The voice actors sound like they’re half asleep at all times, the level design is repetitive and boring, and you’ll find a series of issues that never would’ve been allowed into an original title.

Street Fighter: The Movie

This is an interesting case because this is a game adaptation of a movie, which was itself adapting the original Street Fighter games.

It replaced all of the iconic Street Fighter characters with their movie appearances and made a wholly inferior version of every other Street Fighter game.

None of the series’ responsive and impactful combat made it into this title, and no one particularly cared for these versions of the characters.

Rambo: The Video Game

In 2014 an over-the-top military shooter could’ve been a big hit, but some baffling design choices were made.

Firstly, the shooting segments are entirely on rails, something you only find in light-gun arcade games in the modern day.

Secondly, all the other levels are just a series of quick-time events while poorly animated cutscenes play featuring various Rambo antics.
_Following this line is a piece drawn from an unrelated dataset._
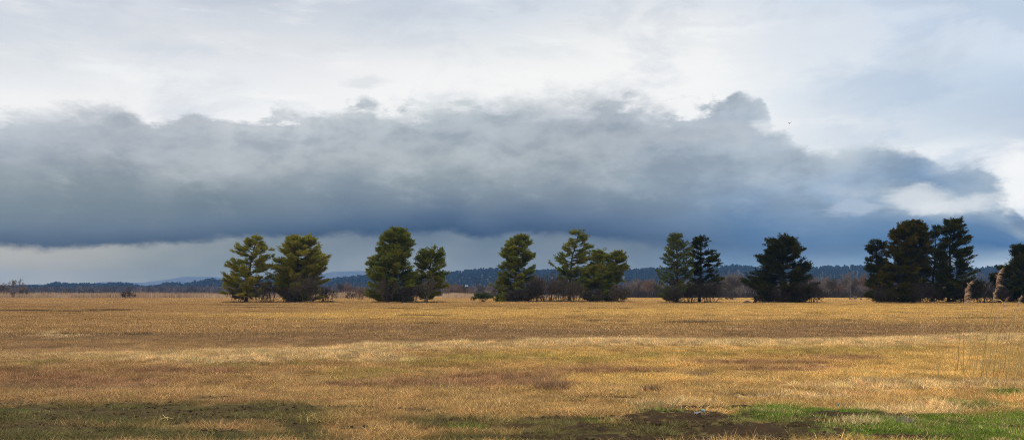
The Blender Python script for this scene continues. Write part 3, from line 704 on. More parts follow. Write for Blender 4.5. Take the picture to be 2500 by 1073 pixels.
def shrubs():
    # leafy shrub
    def leafy(label, px, d, w, h, mat, seed, n=2600):
        g = R(seed); x = X(px, d); z = float(height(np.array([x]), np.array([d * 1.0]))[0])
        root = empty('evergreen_shrub', (x, d, z), label, 'shrub')
        A = Acc(); Cc = []; Dd = []
        for k in range(16):
            o = g.uniform(-1, 1); tip = np.array([o * w / 2, g.normal(0, w * 0.2), h * (1 - 0.35 * o * o) * g.uniform(0.55, 1.0)])
            p = np.array([o * 0.04, tip[1] * 0.02, -0.05])
            A.tube(np.array([p, (p + tip) / 2 + g.normal(0, 0.1, 3), tip]), [0.035, 0.02, 0.008], 4, 0.4)
            q = g.normal(size=(n // 16, 3)); q /= np.linalg.norm(q, axis=1, keepdims=True); q *= g.random((len(q), 1)) ** 0.4 * np.array([0.75, 0.75, 0.5]) * h * 0.42
            Cc.append(tip * np.array([0.92, 1, 0.8]) + q); Dd.append(q + np.array([0, 0, 0.4]) + g.normal(0, 0.3, q.shape))
        Cc = np.vstack(Cc); Dd = np.vstack(Dd); ok = Cc[:, 2] > 0.1; Cc, Dd = Cc[ok], Dd[ok]
        L = g.uniform(0.18, 0.36, len(Cc)); V = sprays(g, Cc, Dd, L, L * 0.4)
        A.build('stem', MAT['bark_dark'], root)
        mesh('foliage', V, np.arange(len(V)).reshape(-1, 4), MAT[mat], root, {'tint': np.repeat(np.clip(g.normal(0.5, 0.22, len(L)), 0, 1), 4)})
    leafy('low spreading green shrub at the left foot of the cone shaped pine', 1180, 168, 5.0, 2.2, 'shrub_leaf', 71)
    leafy('low dark green shrub under the short leaning pine', 1500, 170, 5.2, 2.0, 'shrub_leaf', 72)
    G = 'bare shrubs under the pines'
    S = [
     ('brown twiggy shrub against the left pine\'s trunk, between the first two pines', 632, 156, 4.4, 4.0, 'twig', 81, 11),
     ('dense grey brown shrub in the gap between the two olive pines', 658, 158, 3.8, 4.6, 'twig', 82, 10),
     ('thin brown shrub left of the leftmost pine\'s trunk', 578, 157, 4.6, 2.9, 'twig', 83, 9),
     ('wide brown shrub below the broad flat topped pine, right of its trunk', 752, 156, 6.0, 5.2, 'twig', 84, 16),
     ('rounded brown thicket beyond the right bough of the broad pine', 797, 166, 3.6, 3.0, 'twig', 85, 14),
     ('dark brown shrub left of the broad pine\'s trunk', 700, 156, 4.2, 3.2, 'twig_dark', 86, 10),
     ('grey shrub growing up against the tall middle pine', 945, 155, 4.4, 4.8, 'twig', 87, 10),
     ('low dark shrub at the foot of the tall middle pine', 985, 155, 3.6, 3.0, 'twig_dark', 88, 10),
     ('low twiggy shrub left of the small bare tree in the second pair', 1012, 157, 3.0, 3.4, 'twig', 89, 9),
     ('tangled grey thicket touching the cone shaped pine', 1300, 168, 4.6, 4.6, 'twig_dark', 90, 16),
     ('tallest grey brown thicket between the two middle pines', 1332, 170, 6.2, 5.6, 'twig', 91, 22),
     ('brown thicket in front of the red trunked pine', 1372, 168, 5.2, 4.8, 'twig', 92, 18),
     ('reddish brown thicket of upright stems right of the red trunked pine\'s foot', 1404, 166, 4.0, 4.0, 'twig', 93, 16),
     ('dark shrub under the cone shaped pine', 1262, 168, 5.0, 2.6, 'twig_dark', 94, 14),
     ('dark bare shrub under the bushy low pine', 1448, 167, 4.0, 2.6, 'twig_dark', 95, 12),
     ('rounded brown shrub at the right end of the middle cluster', 1512, 168, 4.0, 3.4, 'twig', 96, 14),
     ('dark stems splayed under the thin grey green pine', 1640, 150, 3.6, 2.8, 'twig_dark', 97, 12),
     ('dark upright shrub between the trunks of the fourth pair', 1682, 152, 4.0, 3.8, 'twig_dark', 98, 14),
     ('dark fan shaped shrub right of the tiered pine\'s trunk', 1732, 153, 4.2, 3.9, 'twig_dark', 99, 14),
     ('dark bare shrub left of the lone domed pine\'s trunks', 1880, 154, 4.0, 3.2, 'twig_dark', 100, 12),
     ('dark bare shrub right of the lone domed pine\'s trunks', 1936, 154, 4.0, 3.6, 'twig_dark', 101, 14),
     ('rounded brown shrub standing at the right side of the lone domed pine', 1980, 153, 4.2, 4.0, 'twig_dark', 102, 18),
     ('dark low shrub at the left end of the big right cluster', 2158, 152, 4.2, 2.8, 'twig_dark', 103, 12),
     ('dark bare shrub in the gap of the right cluster', 2250, 151, 5.0, 3.6, 'twig_dark', 104, 16),
     ('dark low shrub under the narrow spired pine', 2284, 151, 4.0, 2.6, 'twig_dark', 105, 12),
     ('dark shrub behind the stem of the lone reed plume', 2350, 150, 4.2, 3.6, 'twig_dark', 106, 14),
     ('brown rounded shrub standing alone between the right cluster and the edge pine', 2396, 151, 4.4, 4.2, 'twig_dark', 107, 18),
     ('dark shrub at the left foot of the edge pine', 2446, 150, 4.0, 3.0, 'twig_dark', 108, 14),
    ]
    for (lab, px, d, w, h, m, sd, st) in S:
        bare_shrub(lab, px, d - 1.5, w * 1.15, h * 1.08, m, sd, int(st * 1.5), G)
        TREE_FEET.append((px, d, w * 0.5, 26))
    for px, d in ((602, 157), (722, 159), (958, 158), (1040, 161), (1257, 171), (1390, 172), (1478, 172), (1652, 152), (1708, 155), (1910, 155), (2196, 150), (2318, 149), (2490, 149)):
        TREE_FEET.append((px, d, 3.5, 40))
    bare_tree('small leafless tree in front of the second pair\'s smaller pine', 1036, 154, 5.0, 5.0, 'twig', 120, None, 4, 3, 0.11)
    # field-edge shrubs farther out
    bare_shrub('lone rounded grey shrub at the pale reed belt on the far left', 313, 285, 5.6, 2.6, 'twig_dark', 121, 18, None)
    bare_shrub('russet rounded shrub left of the tall middle pine, at the reed belt', 880, 230, 4.2, 3.4, 'twig_rust', 122, 20, None)
    bare_shrub('low brown shrub beside the russet one, nearer the broad pine', 856, 250, 3.6, 2.4, 'twig', 123, 14, None)
    bare_shrub('low brown mound of twigs alone in the field before the lone domed pine', 1783, 232, 3.0, 1.2, 'twig', 124, 12, None)
    bare_shrub('flattened grey shrub in the open field left of the big right cluster', 2088, 222, 3.2, 1.1, 'twig_grey', 125, 10, None)
    bare_shrub('pale brown shrub below the big leafless tree on the far left', 20, 330, 9, 3.0, 'twig_rust', 126, 16, None)
    bare_shrub('small dark shrub standing in the reeds on the far left', 31, 300, 1.6, 2.6, 'twig_dark', 127, 8, None)
    bare_shrub('brown shrub rising out of the reeds right of the far left trees', 58, 320, 5.0, 3.2, 'twig', 128, 14, None)
    bare_shrub('faint brown shrub in the reeds midway along the far left belt', 110, 320, 3.6, 2.3, 'twig_rust', 129, 10, None)
    bare_shrub('pale twiggy shrub in the reeds left of the lone grey shrub', 158, 320, 5.0, 2.4, 'twig_rust', 130, 12, None)
    # leaning stump and molehill by the lone pine
    A = Acc(); m = 154 / F
    pts = np.array([(0, 0, -0.1), (0.7, 0.05, 0.55), (1.1, 0.1, 1.0), (1.7, 0.2, 1.6)]); A.tube(pts, [0.26, 0.24, 0.22, 0.16], 8, 0.35)
    A.tube(np.array([(0.5, 0, 0.5), (0.1, -0.1, 0.72), (-0.4, -0.1, 0.85)]), [0.10, 0.08, 0.04], 6, 0.4)
    o = A.build('leaning_trunk', MAT['bark_dark'], None, True); o.location = (X(1838, 154), 154, 0.0)
    tag(o, 'broken dark trunk leaning right beneath the lone domed pine', 'trunk')
    g = R(5); n = 18; k = 10
    V = [(math.cos(2 * math.pi * j / n) * 1.2 * (1 - i / k) * g.uniform(0.9, 1.1), math.sin(2 * math.pi * j / n) * 0.8 * (1 - i / k), 0.55 * (math.sin(i / k * 1.57)) * g.uniform(0.9, 1.05) - 0.05) for i in range(k) for j in range(n)]
    Q = [(i * n + j, i * n + (j + 1) % n, (i + 1) * n + (j + 1) % n, (i + 1) * n + j) for i in range(k - 1) for j in range(n)]
    o = mesh('earth_mound', np.array(V), [np.array(Q), np.array([[(k - 1) * n + j for j in range(n)]])], MAT['twig'], None, {'tint': g.random(len(V))}, True)
    o.location = (X(1824, 153), 153, 0); tag(o, 'small brown mound of earth beside the leaning trunk', 'mound')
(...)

It’s a game that feels outdated in every possible way. Even the audio quality in the cutscenes is terrible.

Fast & Furious: Showdown

Fast & Furious is a franchise made for video games. Supercars going very fast and doing crazy cool stunts for unclear reasons sounds like an awesome premise.

However, every attempt at making a video game out of the franchise has been a failure, this being the biggest of the bunch.

On Metacritic, its userscore is 1.2 out of 10, making it the 8th worst-ranked game on the entire site. That should tell you all you need to know.